Pierre and Margaret Trudeau made a splash on their White House visits
Posted March 9, 2016 3:39 pm.
Last Updated March 9, 2016 5:02 pm.
This article is more than 5 years old.
Prime Minister Justin Trudeau visits Washington this week for the first state dinner for a Canadian leader in almost 20 years. His father, the late Pierre Elliott Trudeau, was invited to Washington many times during his tenure as prime minister, and he and Margaret Trudeau made a splash.
RICHARD NIXON AND TRUDEAUMANIA IN 1969
Pierre Trudeau swept to power in 1968 on a wave of support called “Trudeaumania.” The charming, flamboyant Trudeau embraced progressive ideals in the revolutionary 1960s. President Richard Nixon noted the intense interest in Trudeau during his speech at a state dinner at the White House, saying that “you have been for your own people a very exciting personality.”
Trudeau, who flashed intelligence and wit, provided one of the most famous lines in Canadian history at the National Press Club when he offered his take on sharing a continent with the United States. “Living next to you is in some ways like sleeping with an elephant,” he said. “No matter how friendly and even-tempered the beast, one is affected by every twitch and grunt.”
NIXON INSULTS TRUDEAU
Nixon insulted Trudeau to aides in now-famous, privately tape-recorded conversations before and after his meeting with Trudeau at the White House in 1971. After the meeting, Nixon calls Trudeau a “pompous egghead.” Trudeau responded to that and other reported Nixon insults by later saying, “I have been called worse things by better people.”

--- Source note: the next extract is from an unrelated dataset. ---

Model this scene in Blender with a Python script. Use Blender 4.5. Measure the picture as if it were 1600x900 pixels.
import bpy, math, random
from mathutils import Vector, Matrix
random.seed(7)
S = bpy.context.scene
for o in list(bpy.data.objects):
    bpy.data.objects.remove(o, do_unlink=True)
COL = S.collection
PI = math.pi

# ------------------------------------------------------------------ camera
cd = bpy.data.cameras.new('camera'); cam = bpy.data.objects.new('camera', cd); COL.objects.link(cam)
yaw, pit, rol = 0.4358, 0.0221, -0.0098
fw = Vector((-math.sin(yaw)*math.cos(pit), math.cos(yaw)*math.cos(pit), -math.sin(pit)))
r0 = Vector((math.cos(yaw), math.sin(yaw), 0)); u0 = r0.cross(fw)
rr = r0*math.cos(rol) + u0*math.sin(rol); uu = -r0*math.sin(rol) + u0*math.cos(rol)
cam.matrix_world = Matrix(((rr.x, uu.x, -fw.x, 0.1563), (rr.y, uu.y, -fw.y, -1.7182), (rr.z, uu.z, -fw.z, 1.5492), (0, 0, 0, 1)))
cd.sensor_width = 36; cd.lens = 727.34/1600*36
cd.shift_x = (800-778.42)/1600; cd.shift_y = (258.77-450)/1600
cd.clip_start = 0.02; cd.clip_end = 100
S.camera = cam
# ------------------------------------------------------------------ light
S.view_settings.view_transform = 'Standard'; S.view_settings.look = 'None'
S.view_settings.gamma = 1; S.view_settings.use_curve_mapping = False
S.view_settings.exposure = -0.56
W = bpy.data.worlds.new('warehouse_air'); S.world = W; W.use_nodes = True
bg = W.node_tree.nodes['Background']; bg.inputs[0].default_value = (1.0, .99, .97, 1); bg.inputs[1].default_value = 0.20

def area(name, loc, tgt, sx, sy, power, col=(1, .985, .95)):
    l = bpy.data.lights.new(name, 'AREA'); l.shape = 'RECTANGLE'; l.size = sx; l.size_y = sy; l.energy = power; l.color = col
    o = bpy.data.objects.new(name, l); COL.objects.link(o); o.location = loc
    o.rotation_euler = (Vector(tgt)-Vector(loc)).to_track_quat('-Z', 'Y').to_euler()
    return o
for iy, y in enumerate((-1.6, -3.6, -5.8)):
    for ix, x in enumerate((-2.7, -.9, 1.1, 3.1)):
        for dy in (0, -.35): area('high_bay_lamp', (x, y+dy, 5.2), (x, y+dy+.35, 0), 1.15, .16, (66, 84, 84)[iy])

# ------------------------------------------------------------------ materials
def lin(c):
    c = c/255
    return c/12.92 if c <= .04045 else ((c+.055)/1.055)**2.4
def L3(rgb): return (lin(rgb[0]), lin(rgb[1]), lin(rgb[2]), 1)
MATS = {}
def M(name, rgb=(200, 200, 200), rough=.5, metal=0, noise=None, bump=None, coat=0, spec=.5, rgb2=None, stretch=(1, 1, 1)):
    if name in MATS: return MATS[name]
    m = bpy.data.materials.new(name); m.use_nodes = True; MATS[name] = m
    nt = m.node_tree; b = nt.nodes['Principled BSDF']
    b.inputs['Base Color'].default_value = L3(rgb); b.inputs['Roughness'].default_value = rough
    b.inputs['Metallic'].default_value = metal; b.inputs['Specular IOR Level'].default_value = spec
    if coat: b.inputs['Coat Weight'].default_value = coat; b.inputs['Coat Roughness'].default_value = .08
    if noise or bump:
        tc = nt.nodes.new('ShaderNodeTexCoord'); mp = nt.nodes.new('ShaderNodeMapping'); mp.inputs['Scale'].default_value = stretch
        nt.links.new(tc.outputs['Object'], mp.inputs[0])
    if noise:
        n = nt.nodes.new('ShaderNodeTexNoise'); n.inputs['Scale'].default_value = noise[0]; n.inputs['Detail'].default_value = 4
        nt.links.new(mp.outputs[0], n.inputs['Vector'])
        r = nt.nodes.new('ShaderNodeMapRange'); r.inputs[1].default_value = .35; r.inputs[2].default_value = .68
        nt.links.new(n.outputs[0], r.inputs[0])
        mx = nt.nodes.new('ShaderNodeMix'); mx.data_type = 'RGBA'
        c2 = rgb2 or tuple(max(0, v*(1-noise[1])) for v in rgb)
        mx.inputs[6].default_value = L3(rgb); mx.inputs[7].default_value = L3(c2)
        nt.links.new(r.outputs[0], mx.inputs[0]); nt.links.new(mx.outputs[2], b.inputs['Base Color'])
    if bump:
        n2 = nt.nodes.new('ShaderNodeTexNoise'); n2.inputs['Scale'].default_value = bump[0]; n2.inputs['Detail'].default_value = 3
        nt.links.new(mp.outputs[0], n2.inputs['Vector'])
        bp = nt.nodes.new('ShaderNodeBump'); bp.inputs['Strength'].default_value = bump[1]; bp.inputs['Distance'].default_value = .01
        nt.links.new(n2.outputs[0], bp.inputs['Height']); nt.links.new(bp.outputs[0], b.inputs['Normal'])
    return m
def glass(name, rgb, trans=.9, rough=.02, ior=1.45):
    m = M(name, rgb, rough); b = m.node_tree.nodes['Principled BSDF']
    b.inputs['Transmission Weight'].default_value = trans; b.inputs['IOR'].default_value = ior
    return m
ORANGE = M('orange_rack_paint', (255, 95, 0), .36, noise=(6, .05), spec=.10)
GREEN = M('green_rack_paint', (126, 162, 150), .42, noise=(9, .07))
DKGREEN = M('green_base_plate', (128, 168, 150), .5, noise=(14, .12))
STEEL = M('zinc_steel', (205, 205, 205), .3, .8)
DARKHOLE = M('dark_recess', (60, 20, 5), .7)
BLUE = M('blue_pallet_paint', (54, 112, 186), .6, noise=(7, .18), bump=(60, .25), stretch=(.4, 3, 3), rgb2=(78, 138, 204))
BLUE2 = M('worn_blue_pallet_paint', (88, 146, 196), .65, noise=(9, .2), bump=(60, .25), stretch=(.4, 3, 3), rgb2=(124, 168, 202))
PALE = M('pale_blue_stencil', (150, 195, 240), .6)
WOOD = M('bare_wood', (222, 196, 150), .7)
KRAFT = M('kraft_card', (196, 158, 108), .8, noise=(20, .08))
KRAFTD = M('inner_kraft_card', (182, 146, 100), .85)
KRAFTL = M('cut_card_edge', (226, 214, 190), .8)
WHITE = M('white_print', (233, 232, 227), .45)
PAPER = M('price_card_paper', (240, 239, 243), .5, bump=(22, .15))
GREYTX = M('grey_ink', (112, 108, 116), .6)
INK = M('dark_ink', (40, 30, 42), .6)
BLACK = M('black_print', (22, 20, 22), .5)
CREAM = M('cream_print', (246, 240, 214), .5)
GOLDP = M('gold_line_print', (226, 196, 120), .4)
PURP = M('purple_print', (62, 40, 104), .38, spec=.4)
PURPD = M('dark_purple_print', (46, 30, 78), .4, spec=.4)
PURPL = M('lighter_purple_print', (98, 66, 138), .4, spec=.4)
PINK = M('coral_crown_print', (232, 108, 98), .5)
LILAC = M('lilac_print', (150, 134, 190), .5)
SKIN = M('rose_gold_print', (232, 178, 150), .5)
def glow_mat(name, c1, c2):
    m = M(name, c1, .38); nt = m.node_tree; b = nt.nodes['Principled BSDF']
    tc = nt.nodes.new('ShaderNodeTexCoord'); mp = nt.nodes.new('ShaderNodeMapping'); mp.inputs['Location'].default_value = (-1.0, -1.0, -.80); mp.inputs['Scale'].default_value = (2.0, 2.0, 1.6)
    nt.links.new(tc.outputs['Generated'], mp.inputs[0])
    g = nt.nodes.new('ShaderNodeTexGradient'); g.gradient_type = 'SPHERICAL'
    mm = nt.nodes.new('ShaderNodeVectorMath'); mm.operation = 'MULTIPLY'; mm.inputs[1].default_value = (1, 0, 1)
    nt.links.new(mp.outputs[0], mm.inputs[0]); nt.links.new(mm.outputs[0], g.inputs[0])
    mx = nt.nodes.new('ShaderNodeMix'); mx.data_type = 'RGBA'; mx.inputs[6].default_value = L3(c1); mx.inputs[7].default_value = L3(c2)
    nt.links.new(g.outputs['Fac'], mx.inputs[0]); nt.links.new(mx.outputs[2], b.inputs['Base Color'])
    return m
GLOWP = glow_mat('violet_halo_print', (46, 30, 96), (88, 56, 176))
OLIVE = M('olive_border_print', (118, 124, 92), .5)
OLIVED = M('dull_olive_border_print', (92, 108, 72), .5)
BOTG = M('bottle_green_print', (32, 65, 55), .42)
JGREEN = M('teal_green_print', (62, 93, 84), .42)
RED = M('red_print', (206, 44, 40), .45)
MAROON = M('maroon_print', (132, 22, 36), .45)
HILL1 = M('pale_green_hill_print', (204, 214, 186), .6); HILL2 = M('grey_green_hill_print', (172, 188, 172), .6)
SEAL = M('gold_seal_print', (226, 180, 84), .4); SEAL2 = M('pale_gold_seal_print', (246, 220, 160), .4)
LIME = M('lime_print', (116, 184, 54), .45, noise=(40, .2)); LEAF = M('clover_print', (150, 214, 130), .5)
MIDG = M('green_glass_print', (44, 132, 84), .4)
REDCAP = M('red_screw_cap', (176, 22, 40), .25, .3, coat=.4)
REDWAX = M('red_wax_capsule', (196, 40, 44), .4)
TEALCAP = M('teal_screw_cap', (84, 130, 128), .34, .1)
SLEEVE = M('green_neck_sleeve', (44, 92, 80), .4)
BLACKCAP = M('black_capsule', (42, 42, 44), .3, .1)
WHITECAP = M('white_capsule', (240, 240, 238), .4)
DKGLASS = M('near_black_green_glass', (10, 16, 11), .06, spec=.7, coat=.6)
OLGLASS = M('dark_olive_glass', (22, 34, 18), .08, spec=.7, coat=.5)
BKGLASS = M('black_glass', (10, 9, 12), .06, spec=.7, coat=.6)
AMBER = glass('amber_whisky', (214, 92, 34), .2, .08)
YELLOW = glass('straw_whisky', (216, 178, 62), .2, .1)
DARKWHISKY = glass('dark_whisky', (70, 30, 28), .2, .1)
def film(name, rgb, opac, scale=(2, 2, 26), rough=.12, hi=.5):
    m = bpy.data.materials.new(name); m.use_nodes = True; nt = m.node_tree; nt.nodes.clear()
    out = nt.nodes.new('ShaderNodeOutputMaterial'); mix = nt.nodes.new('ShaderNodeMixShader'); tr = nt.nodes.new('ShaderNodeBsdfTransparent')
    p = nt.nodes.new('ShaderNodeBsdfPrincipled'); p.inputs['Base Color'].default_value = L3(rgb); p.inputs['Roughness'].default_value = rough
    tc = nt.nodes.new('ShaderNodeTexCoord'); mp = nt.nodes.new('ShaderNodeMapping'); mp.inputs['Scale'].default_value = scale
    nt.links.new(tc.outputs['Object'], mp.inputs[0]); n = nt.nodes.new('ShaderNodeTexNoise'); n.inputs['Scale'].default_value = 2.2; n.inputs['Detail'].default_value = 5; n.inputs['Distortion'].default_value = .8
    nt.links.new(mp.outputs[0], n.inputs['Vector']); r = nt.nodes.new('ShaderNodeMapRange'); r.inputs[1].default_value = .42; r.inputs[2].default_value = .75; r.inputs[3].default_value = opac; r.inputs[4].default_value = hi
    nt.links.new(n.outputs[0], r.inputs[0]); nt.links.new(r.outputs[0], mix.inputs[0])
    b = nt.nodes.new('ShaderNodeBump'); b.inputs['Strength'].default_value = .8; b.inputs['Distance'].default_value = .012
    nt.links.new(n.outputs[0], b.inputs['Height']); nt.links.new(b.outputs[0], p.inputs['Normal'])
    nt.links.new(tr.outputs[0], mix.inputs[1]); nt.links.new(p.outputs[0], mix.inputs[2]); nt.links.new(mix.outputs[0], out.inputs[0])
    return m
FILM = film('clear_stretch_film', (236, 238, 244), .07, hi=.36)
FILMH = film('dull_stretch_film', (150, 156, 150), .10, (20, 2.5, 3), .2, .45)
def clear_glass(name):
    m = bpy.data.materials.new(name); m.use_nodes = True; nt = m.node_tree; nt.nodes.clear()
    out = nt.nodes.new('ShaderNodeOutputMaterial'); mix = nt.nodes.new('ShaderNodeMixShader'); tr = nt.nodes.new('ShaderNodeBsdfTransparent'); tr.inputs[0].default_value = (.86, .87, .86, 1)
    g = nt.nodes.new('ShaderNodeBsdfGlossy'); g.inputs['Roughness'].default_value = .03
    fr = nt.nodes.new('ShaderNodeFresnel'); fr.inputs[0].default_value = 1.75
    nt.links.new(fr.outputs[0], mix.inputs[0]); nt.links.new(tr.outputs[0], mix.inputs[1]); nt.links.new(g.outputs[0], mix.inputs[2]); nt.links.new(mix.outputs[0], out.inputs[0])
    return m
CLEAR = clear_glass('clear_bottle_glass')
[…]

MARGARET TRUDEAU’S SHORT DRESS
At a White House state dinner hosted by new President Jimmy Carter in 1977, Margaret Trudeau made headlines by wearing a dress that ended about two inches below the knee. First Lady Rosalynn Carter and other women wore floor-length gowns. Margaret also had a run in her pantyhose that made it appear racy.
In her memoir “Changing her Mind,” Margaret described reading a newspaper that said she had “insulted the American public in general and Mrs. Carter in particular by being improperly dressed.” She responded by wearing a very short, skin-tight dress the next night when they hosted the Carters at a dinner in Washington.
MARGARET TRUDEAU PINES FOR TED KENNEDY
Margaret Trudeau wrote in her memoir that she had a romance with Senator Ted Kennedy. During the 1977 visit to Washington, she sat listening to her husband’s speech before Congress while feeling “torn between an intense need for him and a longing for Ted Kennedy.”
She later arranged a “discreet meeting with Teddy” in his office, where they drank wine. Margaret said she became infatuated with Kennedy after meeting him a few years earlier. She told Kennedy that he “had not destroyed my marriage but that I had used him to help me destroy a marriage that was already over.”
Just weeks later Margaret, who had then-undiagnosed mental illness, left her husband to party with the Rolling Stones in Toronto. The marriage ended soon after that.
PIERRE TRUDEAU CALLS PENTAGON OFFICIALS “PIPSQUEAKS”
After an official in President Ronald Reagan’s administration disparaged Pierre Trudeau’s attempts to spur arms-reduction talks with the Soviets as “akin to pot-induced behaviour by an erratic leftist,” and after anonymous U.S. defence officials dismissed his peace attempts, Trudeau brushed aside the comments as coming from Pentagon “pipsqueaks” a day before his 1983 visit to the White House.